If Live Searches aren't running at all, first verify your campaign is in Active status. Paused or draft campaigns don't trigger search runs. Check the Live Search status in Manage Live Searches - a Failed status indicates something went wrong, often with temporary platform issues that resolve on subsequent runs. If you've exceeded your quota limits, live searches may skip runs until your next billing period or until you upgrade.
If searches are running but collecting no mentions, the issue is usually your search query. A query that's too specific might not match any content. Try broadening your query terms or adding more variations using OR operators. Also consider that some platforms simply may not have much content for your particular topic - a B2B software product might have extensive LinkedIn discussion but minimal TikTok presence.

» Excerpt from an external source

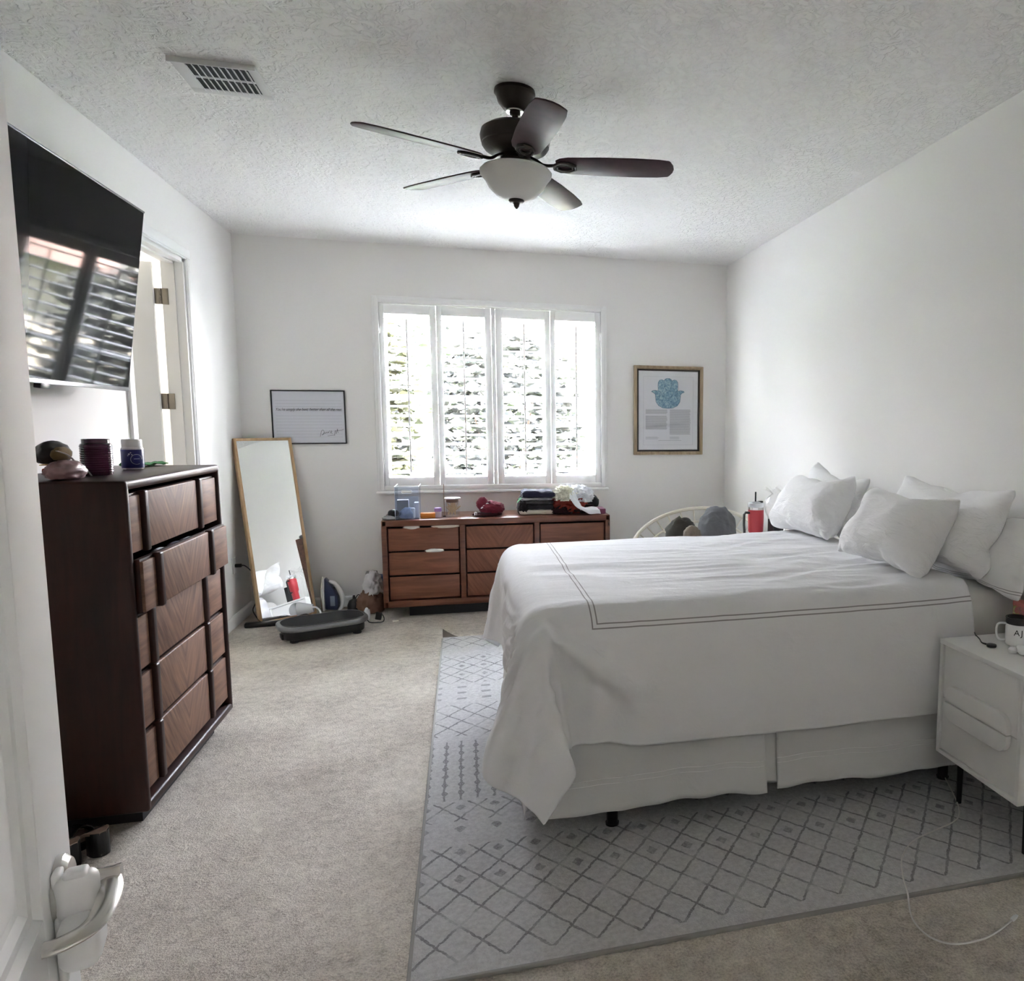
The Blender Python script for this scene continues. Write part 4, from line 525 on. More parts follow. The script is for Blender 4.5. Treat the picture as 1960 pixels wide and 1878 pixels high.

If you're collecting too much irrelevant content, your search query is too broad. Add exclusion terms using NOT or minus operators to filter out noise patterns you've identified. Review your first batch of mentions to understand what irrelevant content is getting through, then add appropriate exclusions to your query like "-jobs -careers -hiring" to exclude job postings.
If mention volume suddenly dropped, check whether your search query still matches how people discuss your brand. Language evolves, products get renamed, and platform conventions change. A query configuration that worked six months ago might need updates to stay effective.

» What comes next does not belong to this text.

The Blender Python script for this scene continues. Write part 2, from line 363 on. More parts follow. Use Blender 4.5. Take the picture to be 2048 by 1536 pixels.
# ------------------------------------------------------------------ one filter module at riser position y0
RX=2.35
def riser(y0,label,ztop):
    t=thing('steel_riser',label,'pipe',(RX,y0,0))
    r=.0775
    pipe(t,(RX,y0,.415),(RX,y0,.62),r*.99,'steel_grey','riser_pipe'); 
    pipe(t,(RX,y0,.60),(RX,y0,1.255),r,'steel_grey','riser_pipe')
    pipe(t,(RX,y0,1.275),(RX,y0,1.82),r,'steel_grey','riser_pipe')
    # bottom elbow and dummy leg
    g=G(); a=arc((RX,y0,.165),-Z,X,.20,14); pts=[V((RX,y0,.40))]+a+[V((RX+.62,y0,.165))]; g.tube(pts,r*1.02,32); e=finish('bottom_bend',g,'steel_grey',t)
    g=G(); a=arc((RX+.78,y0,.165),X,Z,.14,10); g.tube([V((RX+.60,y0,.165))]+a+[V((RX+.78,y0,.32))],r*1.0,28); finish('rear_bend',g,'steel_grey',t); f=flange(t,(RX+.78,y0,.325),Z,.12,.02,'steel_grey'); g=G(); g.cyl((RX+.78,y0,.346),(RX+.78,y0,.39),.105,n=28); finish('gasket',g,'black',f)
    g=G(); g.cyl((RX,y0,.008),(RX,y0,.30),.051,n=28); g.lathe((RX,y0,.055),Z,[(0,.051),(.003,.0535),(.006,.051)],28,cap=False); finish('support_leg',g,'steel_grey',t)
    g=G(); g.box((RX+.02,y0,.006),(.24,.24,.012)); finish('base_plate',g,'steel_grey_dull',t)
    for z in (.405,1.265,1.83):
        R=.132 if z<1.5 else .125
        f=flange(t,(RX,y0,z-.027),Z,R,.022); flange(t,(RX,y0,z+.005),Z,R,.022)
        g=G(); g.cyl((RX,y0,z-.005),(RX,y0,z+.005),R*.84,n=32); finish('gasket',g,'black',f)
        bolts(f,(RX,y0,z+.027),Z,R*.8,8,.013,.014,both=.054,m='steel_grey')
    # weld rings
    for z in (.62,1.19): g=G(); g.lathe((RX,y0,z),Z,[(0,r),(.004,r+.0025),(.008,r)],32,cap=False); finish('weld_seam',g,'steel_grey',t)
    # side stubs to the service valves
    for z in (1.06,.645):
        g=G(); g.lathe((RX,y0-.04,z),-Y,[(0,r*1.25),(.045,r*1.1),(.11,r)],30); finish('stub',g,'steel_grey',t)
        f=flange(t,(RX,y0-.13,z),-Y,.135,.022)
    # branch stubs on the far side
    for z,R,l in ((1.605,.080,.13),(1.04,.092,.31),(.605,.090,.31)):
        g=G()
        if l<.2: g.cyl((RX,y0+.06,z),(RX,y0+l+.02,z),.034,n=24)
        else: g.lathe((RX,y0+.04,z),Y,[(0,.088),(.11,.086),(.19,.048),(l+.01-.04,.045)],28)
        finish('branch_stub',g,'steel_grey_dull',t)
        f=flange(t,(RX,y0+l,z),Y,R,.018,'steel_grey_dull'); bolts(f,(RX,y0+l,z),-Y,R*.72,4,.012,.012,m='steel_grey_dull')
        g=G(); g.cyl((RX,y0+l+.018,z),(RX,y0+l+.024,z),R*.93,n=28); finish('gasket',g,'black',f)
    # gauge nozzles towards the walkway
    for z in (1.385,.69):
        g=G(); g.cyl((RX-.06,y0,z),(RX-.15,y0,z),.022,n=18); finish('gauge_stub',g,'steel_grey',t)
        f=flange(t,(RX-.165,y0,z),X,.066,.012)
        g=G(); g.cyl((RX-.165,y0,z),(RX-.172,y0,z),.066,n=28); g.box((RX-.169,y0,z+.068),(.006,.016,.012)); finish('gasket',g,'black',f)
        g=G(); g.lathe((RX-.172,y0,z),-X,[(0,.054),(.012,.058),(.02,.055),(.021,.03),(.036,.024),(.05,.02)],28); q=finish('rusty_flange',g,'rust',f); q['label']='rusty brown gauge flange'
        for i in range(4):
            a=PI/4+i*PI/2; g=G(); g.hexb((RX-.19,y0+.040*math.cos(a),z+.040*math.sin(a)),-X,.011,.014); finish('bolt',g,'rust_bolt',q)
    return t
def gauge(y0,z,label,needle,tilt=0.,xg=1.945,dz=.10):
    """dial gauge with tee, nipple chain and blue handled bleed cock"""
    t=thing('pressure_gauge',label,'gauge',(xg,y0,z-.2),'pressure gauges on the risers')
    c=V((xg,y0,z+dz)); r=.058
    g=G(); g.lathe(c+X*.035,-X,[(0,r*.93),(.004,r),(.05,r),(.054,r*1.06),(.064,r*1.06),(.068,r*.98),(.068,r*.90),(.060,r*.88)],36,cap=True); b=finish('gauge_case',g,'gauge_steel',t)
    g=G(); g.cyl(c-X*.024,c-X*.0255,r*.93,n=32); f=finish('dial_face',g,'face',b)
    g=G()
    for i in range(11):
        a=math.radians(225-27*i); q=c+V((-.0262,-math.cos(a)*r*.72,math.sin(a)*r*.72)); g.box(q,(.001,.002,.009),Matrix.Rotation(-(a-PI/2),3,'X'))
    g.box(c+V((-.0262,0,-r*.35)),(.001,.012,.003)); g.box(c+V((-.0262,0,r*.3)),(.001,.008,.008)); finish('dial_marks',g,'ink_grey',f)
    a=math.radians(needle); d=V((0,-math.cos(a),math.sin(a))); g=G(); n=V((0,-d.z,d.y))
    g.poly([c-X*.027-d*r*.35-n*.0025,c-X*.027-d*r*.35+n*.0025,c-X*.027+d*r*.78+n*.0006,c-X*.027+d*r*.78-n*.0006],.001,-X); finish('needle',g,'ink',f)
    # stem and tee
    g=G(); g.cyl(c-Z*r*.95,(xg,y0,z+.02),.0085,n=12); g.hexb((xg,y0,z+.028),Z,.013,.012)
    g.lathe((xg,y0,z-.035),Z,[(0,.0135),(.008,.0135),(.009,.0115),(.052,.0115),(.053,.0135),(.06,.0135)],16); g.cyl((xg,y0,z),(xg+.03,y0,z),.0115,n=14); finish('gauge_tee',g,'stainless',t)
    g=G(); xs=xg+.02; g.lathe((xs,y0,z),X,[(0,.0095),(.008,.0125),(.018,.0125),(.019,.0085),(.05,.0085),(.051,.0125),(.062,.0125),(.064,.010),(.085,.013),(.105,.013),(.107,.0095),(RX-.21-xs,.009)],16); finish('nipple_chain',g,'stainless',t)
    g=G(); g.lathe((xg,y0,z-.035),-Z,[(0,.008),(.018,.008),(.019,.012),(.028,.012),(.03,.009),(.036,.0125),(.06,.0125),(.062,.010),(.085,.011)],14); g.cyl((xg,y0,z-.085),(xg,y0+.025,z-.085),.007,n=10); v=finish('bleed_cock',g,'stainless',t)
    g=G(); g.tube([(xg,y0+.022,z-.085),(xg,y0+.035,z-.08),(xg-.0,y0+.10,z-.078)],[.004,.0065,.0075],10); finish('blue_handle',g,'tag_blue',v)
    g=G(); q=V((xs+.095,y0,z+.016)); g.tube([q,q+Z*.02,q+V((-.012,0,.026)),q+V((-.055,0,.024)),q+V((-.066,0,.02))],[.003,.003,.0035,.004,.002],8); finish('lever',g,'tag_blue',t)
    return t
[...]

If keywords aren't matching as expected, remember that keywords only match within already-collected mentions. If a term isn't in your search query, posts containing only that term won't be collected in the first place - and thus won't be available for keyword matching. To capture content, the term must be in your search query.
Queries vs. Keywords: Quick Reference
This distinction is fundamental to effective campaign management:
Search Queries (what searches execute):
Determine what content gets collected from platforms
Run against platform search APIs
Support Boolean operators (OR, AND, NOT, quotes)
Configured per-search and synced with campaign settings
If a term isn't in the query, that content won't be collected
Keywords (post-collection pattern matching):
Applied to mentions after they're collected
Used for categorization and filtering
Stored in the "keywords matched" field on each mention
Power mailing list filters and alert targeting
Only match within already-collected mentions
Live Search Lifecycle and Campaign States
Live Searches are tightly coupled to campaign states. When you pause a campaign, all its searches stop running - no new data is collected during the pause. Existing mentions remain accessible; you just won't get new ones. When you resume the campaign, searches restart from the current moment. There's no backfill for the paused period - mentions that happened while paused are missed.
If you archive or delete a campaign, its Live Searches are permanently cancelled. Archived campaign data remains accessible but static. Deleted campaigns and all their data are removed.
When you edit a campaign's search query or platform selections, the changes take effect on the next scheduled search run. You don't need to deactivate and reactivate the campaign - just save your changes and wait for the next collection cycle.
Understanding live searches transforms social listening from a mysterious black box into a transparent system you can monitor, optimize, and troubleshoot. The searches are your tireless workers, continuously executing your search queries against social platforms and delivering relevant conversations to your dashboard. Treating them as a visible, manageable component of your monitoring strategy - and understanding how they differ from keywords - helps you get more value from your social listening investment.